ACLU
The crime that sent Ricky Minor to federal prison for life involved a little more than a gram of methamphetamine, plus supplies for making more: pseudoephedrine pills, acetone, matches, and lighter fluid. There was no evidence that he made meth for anyone but himself and his wife, and under Florida law he probably would have received a sentence of two or three years. But a series of nonviolent drug offenses, none of which resulted in prison time, made him a "career offender" under federal law, triggering a mandatory life sentence for attempting to manufacture methamphetamine. "I was sitting in the courtroom when it happened," Minor's mother recalled in an interview with the American Civil Liberties Union (ACLU), "and it was all I could do to stay seated in my chair. I was so shocked. I just couldn't believe they could do that to him." The judge who sentenced Minor acknowledged that a life term "far exceeds whatever punishment would be appropriate" while noting that he had no choice but to impose it.
Minor, who has spent 15 years behind bars, expected to die there. But thanks to President Obama, he will go free early in the next decade. Yesterday Obama commuted Minor's sentence from life to 262 months. Assuming Minor gets full "good time" credit, he should be released in less than five years. "Thanks to President Obama," Minor said in an ACLU press release, "I now have the chance to make my family proud of me, earn pride in myself, and be a person in society who is helpful and useful. I have felt my life wasting away inside of this place, and I know I'm capable of more. I haven't been able to hug my daughter as a free man since she was 7 years old. She's an adult now, and I am overcome with happiness that I won't miss any more of her life."
Minor is one 102 federal prisoners whose sentences Obama shortened yesterday, including 35 serving life sentences for nonviolent drug offenses. The latest batch raises Obama's commutation total to 774, "more than the previous 11 presidents combined," as the White House notes. That accomplishment is especially remarkable given Obama's slow start. He shortened just one sentence in his first term and just 20 more in the first two years of his second term.
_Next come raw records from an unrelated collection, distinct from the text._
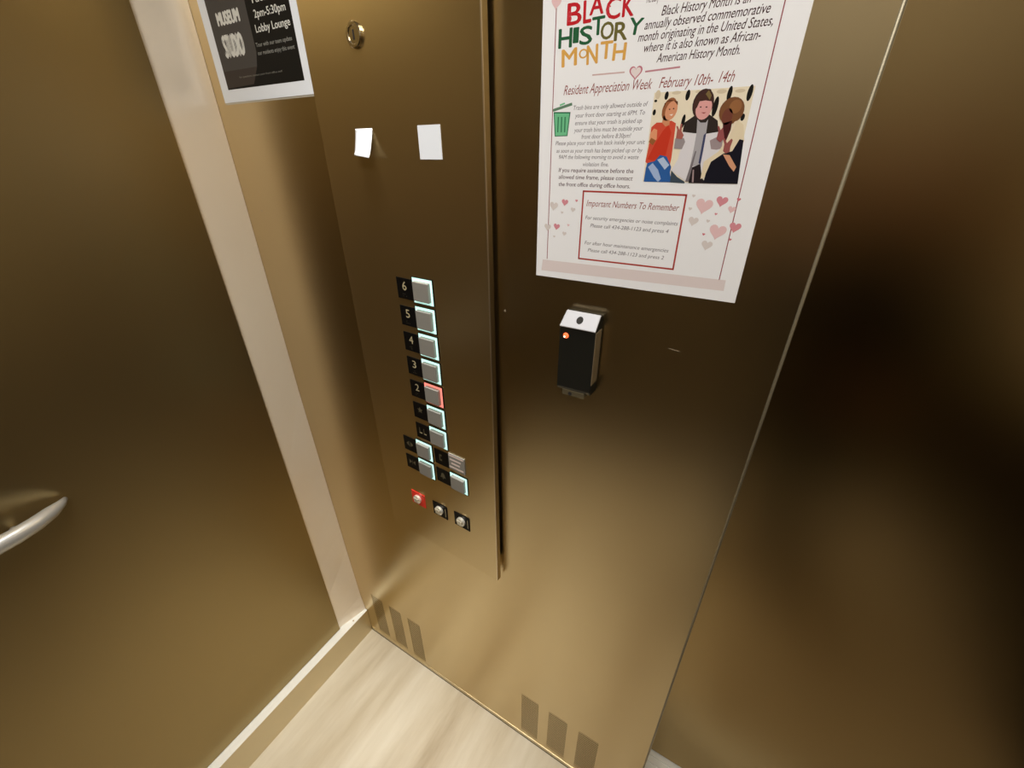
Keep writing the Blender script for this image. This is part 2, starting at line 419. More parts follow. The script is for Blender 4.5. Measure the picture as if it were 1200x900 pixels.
def number_plate(s1, ztop, symbol, m=M_ENG):
    """black plate whose right edge is s1"""
    z1 = ztop - Z0 - 0.005; z0 = z1 - 0.0405; s0 = s1 - 0.0425
    p = obj('number_plate', box(s0, s1, -0.0016, 0.0, z0, z1), M_BLK, cp, bevel=0.0008)
    cx = (s0 + s1) / 2 - 0.001; zc = z0 + 0.0215
    if symbol in '65432':
        letters('numeral', symbol, cx - 0.0052, cx + 0.0052, zc - 0.004, 0.0165, -0.0018, m, p, (0, 0, 0), fit=True, offset=0.01)
        pr = Print()
        for i in range(5):
            if (ord(symbol) * 7 + i * 3) % 4: pr.disc(cx - 0.005 + (i // 2) * 0.004, z0 + 0.006 + (i % 2) * 0.004, 0.0008, 0.0008, -0.0018, M_ENGD, 8)
        pr.build('braille_dots', p, (0, 0, 0))
        return
    pr = Print(); y = -0.0018
    if symbol == 'star':
        pts = [(cx + (0.0085 if i % 2 == 0 else 0.0036) * math.sin(math.pi * i / 5), zc + 0.002 + (0.0085 if i % 2 == 0 else 0.0036) * math.cos(math.pi * i / 5)) for i in range(10)]
        pr.poly(pts, y, M_ENGD)
    elif symbol == 'open':
        pr.poly([(cx - 0.011, zc), (cx - 0.003, zc - 0.007), (cx - 0.003, zc + 0.007)], y, m)
        pr.poly([(cx + 0.011, zc), (cx + 0.003, zc + 0.007), (cx + 0.003, zc - 0.007)], y, m)
        pr.line((cx, zc - 0.008), (cx, zc + 0.008), 0.0012, y, m)
    elif symbol == 'close':
        pr.poly([(cx - 0.002, zc), (cx - 0.010, zc - 0.007), (cx - 0.010, zc + 0.007)], y, m)
        pr.poly([(cx + 0.002, zc), (cx + 0.010, zc + 0.007), (cx + 0.010, zc - 0.007)], y, m)
        pr.line((cx, zc - 0.008), (cx, zc + 0.008), 0.0012, y, m)
    elif symbol == 'bell':
        pr.poly([(cx - 0.009, zc - 0.005), (cx + 0.009, zc - 0.005), (cx + 0.006, zc - 0.001), (cx + 0.005, zc + 0.005), (cx + 0.002, zc + 0.009), (cx - 0.002, zc + 0.009), (cx - 0.005, zc + 0.005), (cx - 0.006, zc - 0.001)], y, m)
        pr.disc(cx, zc - 0.0075, 0.002, 0.0017, y, m)
    elif symbol == 'phone':
        pr.line((cx - 0.004, zc + 0.008), (cx - 0.004, zc - 0.008), 0.003, y, m)
        pr.poly([(cx - 0.005, zc + 0.009), (cx + 0.002, zc + 0.009), (cx + 0.002, zc + 0.004), (cx - 0.005, zc + 0.005)], y, m)
        pr.poly([(cx - 0.005, zc - 0.009), (cx + 0.002, zc - 0.009), (cx + 0.002, zc - 0.004), (cx - 0.005, zc - 0.005)], y, m)
    elif symbol == 'lobby':
        pr.line((cx - 0.009, zc + 0.008), (cx - 0.009, zc - 0.006), 0.0022, y, M_ENGD); pr.line((cx - 0.010, zc - 0.006), (cx - 0.002, zc - 0.006), 0.003, y, m)
        pr.line((cx + 0.004, zc + 0.008), (cx + 0.004, zc - 0.006), 0.0022, y, M_ENGD); pr.line((cx + 0.003, zc - 0.006), (cx + 0.011, zc - 0.006), 0.003, y, m)
    pr.build('symbol', p, (0, 0, 0))
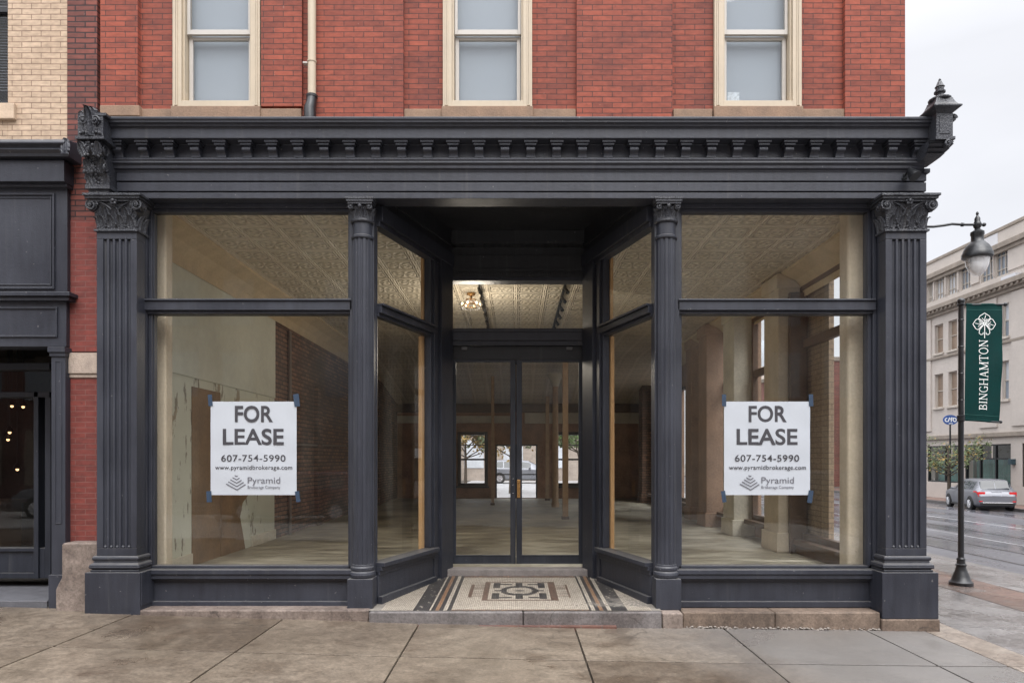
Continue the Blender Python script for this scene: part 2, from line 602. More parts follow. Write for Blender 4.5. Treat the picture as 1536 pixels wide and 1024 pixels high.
def mk_tile(name, col, var=.22):
    t = NT(name)
    isl = t.n('ShaderNodeNewGeometry').outputs['Random Per Island']
    a = tuple(c * (1 - var) for c in col)
    b = tuple(min(1, c * (1 + var)) for c in col)
    c = t.ramp(isl, [(0, a), (1, b)])
    c = t.mix(t.ramp(t.noise(2.2, 5), [(.5, 0), (.8, .4)]), c, (.14, .12, .10))
    return t.fin(c, .45)


tile_cream = mk_tile('cream_tesserae', (.43, .375, .305), .22)
tile_black = mk_tile('black_tesserae', (.022, .022, .026), .5)
tile_rust = mk_tile('rust_tesserae', (.25, .135, .072), .25)
tile_brown = mk_tile('brown_tesserae', (.115, .065, .045), .4)
grout = plain('grout', (.20, .18, .155), .9, .2, 20, .3)

# ------------------------------------------------------------------ ground
def g(x):
    """the pavement falls gently to the right"""
    def q(t): return .042 - .0215 * t + .0016 * t * t
    if x < -4.5:
        return q(-4.5) - .02 * (x + 4.5) * .6
    if x > 4.2:
        return q(4.2) - .042 * (x - 4.2)
    return q(x)


def slabs(xs, ys, gap=.005, skip=None, mfun=None, thick=.05):
    mb = MB()
    for i in range(len(xs) - 1):
        for j in range(len(ys) - 1):
            x0, x1, y0, y1 = xs[i] + gap, xs[i + 1] - gap, ys[j] + gap * 1.7, ys[j + 1] - gap * 1.7
            if skip and skip((x0 + x1) / 2, (y0 + y1) / 2):
                continue
            e = random.uniform(-.0025, .0025)
            t = [(x0, y0, g(x0) + e), (x1, y0, g(x1) + e), (x1, y1, g(x1) + e), (x0, y1, g(x0) + e)]
            b = [(p[0], p[1], p[2] - thick) for p in t]
            mb.add(t + b, [(0, 1, 2, 3), (0, 4, 5, 1), (1, 5, 6, 2), (2, 6, 7, 3), (3, 7, 4, 0)], mfun((x0 + x1) / 2, (y0 + y1) / 2) if mfun else 0)
    return mb


xs_front = [-3.73 - 1.4 * k for k in range(6, -1, -1)] + [-2.27, -.945, .55, 2.0, 3.38, 3.95]
o = slabs(xs_front, [-5.5, -4.13, -2.77, -1.38, -.02, 1.0], gap=.0075, mfun=None).build('sidewalk', [concrete], bevel=.004, kind='structure')
rows = [-5.5 + 1.38 * k for k in range(40)]
ob = slabs([3.95, 4.32, 5.75], rows, mfun=lambda x, y: 1 if x < 4.3 else 0)
ob2 = slabs([6.72, 7.80], rows)
ob.v, ob.f, ob.m = ob.v + ob2.v, ob.f + [tuple(i + len(ob.v) for i in f) for f in ob2.f], ob.m + ob2.m
ob.build('sidewalk', [concrete_grey, concrete_cream], bevel=.004, kind='structure')
mb = MB()
for k in range(12):
    y0, y1 = -5.5 + k * 4.5, -5.5 + k * 4.5 + 4.49
    mb.add([(5.76, y0, g(5.76)), (6.71, y0, g(6.71)), (6.71, y1, g(6.71)), (5.76, y1, g(5.76))], [(0, 1, 2, 3)])
mb.build('paver_strip', paver_red, kind='structure')
mb = MB()                                                     # dark bed under the joints
mb.grid(lambda u, v: Vector((-14 + 21.8 * u, -5.5 + 55.5 * v, g(-14 + 21.8 * u) - .03)), 44, 1)
mb.build('joint_bed', plain('joint_dirt', (.05, .042, .035), .9), kind='structure')
mb = MB()
for k in range(24):
    mb.box(7.805, 8.0, -5.4 + k * 2.4, -5.4 + k * 2.4 + 2.39, -.4, g(8) + .004)
for k in range(10):
    mb.box(-14 + k * 2.2, -14 + k * 2.2 + 2.19, -5.7, -5.505, -.4, g(-14 + k * 2.2 + 1.1) + .002)
mb.build('kerb', kerb_stone, bevel=.012, kind='structure')


def rz(x): return -.33 - (x - 8) * .0334


mb = MB()
mb.grid(lambda u, v: Vector((8.0 + 15.7 * u, -40 + 160 * v, rz(8.0 + 15.7 * u) + .05 * math.sin(PI * u))), 12, 40)
mb.build('road', asphalt, kind='structure')
MB().grid(lambda u, v: Vector((-40 + 48 * u, -16 + 10.3 * v, -.20)), 8, 4).build('front_road', plain('pale_bounce_road', (.37, .36, .34), .5, .15, 2, .2), kind='structure')  # unseen road made pale to bounce daylight into the room
line_paint = plain('worn_road_paint', (.30, .30, .31), .35, .5, 3, 0)
mb = MB()
for X, w in ((15.8, .11), (12.1, .07)):
    u = (X - 8) / 15.7
    zz = rz(X) + .05 * math.sin(PI * u) + .006
    mb.add([(X - w / 2, -10, zz), (X + w / 2, -10, zz), (X + w / 2, 90, zz), (X - w / 2, 90, zz)], [(0, 1, 2, 3)])
mb.build('road_marking', line_paint, kind='structure')
rail = plain('dark_rail', (.03, .03, .034), .25, .2, 6, 0)
mb = MB()
for X in (9.6, 10.9, 13.4):
    u = (X - 8) / 15.7
    zz = rz(X) + .05 * math.sin(PI * u) + .005
    mb.add([(X - .05, -10, zz), (X + .05, -10, zz), (X + .05, 90, zz), (X - .05, 90, zz)], [(0, 1, 2, 3)])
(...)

Of the commutations granted so far, 97 percent were issued in the second half of Obama's second term, with 76 percent granted since the beginning of this year. "While he will continue to review cases on an individualized basis throughout the remainder of his term," says White House Counsel Neil Eggleston, "these statistics make clear that the president and his administration have succeeded in efforts to reinvigorate the clemency process."
Families Against Mandatory Minimums (FAMM), which helped publicize Ricky Minor's case, praised Obama for picking up his commutation pace while noting that the possibility of clemency does not absolve Congress of its responsibility to reform federal sentences, a bipartisan effort that fizzled this year thanks to Republican worries about looking soft on crime close to elections. "The president is doing the right thing," FAMM Vice President Kevin Ring said yesterday. "A hundred families—fathers and mothers, sisters and brothers, husbands and wives, and children—tonight will celebrate the news that a loved one will soon rejoin their family. President Obama has the power fix past mistakes, but only Congress can prevent future ones. It's time for Congress to reform the mandatory sentencing laws that produced—and continue to produce—unjust and counterproductive sentences."